Former FTX customers have filed suit in U.S. District Court for the District of Columbia against Fenwick & West LLP, alleging the law firm enabled the cryptocurrency exchange's fraud and collapse. The complaint, filed by 20 victims across five countries or jurisdictions, names Fenwick and six individual defendants—including former partners Tyler Newby and Daniel Friedberg—and seeks $525 million in damages. The plaintiffs assert malpractice, fraud, and gross negligence, demanding compensatory and punitive damages plus return of legal fees.

The lawsuit centers on Fenwick's work for FTX between 2018 and 2022. The complaint draws on testimony from Nishad Singh, FTX's former engineering director who pleaded guilty and testified at Sam Bankman-Fried's criminal trial, as well as findings from a 2024 court-appointed bankruptcy examiner's report. According to the plaintiffs, the examiner concluded that Fenwick helped create FTX and Alameda's corporate structures, formed shell entities, drafted backdated agreements, and was "deeply intertwined" in the group's wrongdoing.
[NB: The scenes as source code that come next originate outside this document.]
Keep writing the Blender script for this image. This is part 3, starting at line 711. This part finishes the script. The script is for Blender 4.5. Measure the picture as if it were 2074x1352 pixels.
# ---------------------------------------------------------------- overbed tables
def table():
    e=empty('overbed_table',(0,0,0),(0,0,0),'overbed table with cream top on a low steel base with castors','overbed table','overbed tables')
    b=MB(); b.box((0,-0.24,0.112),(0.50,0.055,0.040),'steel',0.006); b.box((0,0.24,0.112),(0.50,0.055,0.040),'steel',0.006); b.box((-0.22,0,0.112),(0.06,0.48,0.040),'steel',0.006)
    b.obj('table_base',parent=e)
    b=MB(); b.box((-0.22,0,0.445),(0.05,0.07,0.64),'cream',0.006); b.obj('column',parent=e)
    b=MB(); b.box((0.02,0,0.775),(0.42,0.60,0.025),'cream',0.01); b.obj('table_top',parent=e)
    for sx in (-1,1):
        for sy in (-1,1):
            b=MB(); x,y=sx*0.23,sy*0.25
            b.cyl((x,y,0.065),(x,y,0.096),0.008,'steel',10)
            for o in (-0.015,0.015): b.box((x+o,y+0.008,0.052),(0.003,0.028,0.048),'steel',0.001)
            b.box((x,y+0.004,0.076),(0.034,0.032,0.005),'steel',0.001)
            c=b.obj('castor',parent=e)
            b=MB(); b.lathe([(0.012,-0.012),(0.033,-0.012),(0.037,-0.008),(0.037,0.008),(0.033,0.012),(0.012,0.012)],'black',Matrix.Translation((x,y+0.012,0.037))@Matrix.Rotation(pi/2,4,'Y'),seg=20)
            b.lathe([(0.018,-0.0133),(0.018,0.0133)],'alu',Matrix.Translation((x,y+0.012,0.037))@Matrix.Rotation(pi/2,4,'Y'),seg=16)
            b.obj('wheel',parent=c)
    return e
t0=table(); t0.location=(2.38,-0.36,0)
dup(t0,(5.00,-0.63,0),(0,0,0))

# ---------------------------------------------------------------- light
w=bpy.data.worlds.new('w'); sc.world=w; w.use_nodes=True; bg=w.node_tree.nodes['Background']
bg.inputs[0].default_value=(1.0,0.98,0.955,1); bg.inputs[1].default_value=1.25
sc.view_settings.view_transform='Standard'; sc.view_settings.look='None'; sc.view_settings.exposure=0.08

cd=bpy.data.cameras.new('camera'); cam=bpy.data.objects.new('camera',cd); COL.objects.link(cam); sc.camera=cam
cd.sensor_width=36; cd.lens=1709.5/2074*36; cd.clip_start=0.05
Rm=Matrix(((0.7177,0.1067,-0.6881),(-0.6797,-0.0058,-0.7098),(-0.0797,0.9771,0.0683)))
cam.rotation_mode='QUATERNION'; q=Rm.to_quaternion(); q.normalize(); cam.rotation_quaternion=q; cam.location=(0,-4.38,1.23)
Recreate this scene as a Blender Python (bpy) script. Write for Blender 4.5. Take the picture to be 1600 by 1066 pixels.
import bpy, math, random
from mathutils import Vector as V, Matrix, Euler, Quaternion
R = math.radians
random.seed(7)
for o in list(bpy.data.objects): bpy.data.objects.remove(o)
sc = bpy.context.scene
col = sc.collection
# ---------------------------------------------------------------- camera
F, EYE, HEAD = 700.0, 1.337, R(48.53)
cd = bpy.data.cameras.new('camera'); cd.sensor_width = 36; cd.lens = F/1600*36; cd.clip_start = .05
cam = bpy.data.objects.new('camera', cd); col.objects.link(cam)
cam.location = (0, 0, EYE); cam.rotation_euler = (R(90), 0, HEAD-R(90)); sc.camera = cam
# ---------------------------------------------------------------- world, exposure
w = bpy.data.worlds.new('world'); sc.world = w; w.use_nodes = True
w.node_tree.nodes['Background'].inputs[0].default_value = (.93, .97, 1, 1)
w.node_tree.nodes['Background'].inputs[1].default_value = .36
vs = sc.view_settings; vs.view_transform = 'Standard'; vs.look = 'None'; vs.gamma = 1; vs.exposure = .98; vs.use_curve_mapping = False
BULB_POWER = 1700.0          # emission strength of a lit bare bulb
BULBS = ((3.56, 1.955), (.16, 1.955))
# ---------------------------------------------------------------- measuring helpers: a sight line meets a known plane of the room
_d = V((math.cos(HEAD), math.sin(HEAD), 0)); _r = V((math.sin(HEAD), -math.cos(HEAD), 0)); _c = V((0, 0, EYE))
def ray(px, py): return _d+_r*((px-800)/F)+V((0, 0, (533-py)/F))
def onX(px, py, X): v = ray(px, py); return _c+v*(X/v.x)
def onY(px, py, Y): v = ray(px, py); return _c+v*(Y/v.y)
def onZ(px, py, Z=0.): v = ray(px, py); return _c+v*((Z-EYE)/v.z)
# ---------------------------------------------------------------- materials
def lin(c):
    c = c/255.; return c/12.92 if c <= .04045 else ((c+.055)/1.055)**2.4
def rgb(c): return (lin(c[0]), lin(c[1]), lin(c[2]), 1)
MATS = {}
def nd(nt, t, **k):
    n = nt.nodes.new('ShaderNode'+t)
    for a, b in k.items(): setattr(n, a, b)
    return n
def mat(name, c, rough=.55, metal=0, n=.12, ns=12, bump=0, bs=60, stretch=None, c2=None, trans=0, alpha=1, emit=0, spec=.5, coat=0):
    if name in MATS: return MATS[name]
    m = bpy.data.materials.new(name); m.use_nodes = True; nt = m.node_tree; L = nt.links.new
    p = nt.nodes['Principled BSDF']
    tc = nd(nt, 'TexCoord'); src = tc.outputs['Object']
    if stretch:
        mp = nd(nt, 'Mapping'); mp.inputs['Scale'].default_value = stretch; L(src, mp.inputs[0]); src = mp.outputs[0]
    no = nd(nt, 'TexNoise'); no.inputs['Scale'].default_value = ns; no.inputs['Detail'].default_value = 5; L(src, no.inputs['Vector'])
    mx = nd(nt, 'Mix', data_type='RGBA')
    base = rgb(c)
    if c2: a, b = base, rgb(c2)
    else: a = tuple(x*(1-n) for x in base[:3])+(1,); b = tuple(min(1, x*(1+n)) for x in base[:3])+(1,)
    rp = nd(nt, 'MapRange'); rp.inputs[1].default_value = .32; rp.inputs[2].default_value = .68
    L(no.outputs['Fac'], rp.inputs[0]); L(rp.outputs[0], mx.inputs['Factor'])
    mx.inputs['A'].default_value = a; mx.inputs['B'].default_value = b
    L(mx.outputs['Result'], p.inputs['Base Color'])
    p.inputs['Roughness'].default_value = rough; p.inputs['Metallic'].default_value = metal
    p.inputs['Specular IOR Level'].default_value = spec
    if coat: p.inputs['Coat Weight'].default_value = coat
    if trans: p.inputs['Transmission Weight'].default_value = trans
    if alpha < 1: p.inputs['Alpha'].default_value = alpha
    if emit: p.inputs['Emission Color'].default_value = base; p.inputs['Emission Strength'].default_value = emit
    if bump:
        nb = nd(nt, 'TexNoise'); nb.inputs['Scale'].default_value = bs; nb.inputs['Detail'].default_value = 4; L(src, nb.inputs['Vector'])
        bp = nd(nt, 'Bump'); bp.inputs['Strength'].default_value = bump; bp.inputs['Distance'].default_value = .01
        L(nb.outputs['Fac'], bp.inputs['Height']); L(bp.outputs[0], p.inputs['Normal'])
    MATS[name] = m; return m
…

The case represents a significant expansion of FTX-related liability beyond insiders to outside professional advisers, targeting one of Silicon Valley's largest law firms. Attorneys should monitor how courts treat law firm exposure for facilitating client fraud, particularly where examiner reports and guilty-plea testimony establish the firm's role in structuring misconduct. The outcome could reshape professional liability standards for counsel advising high-growth fintech ventures.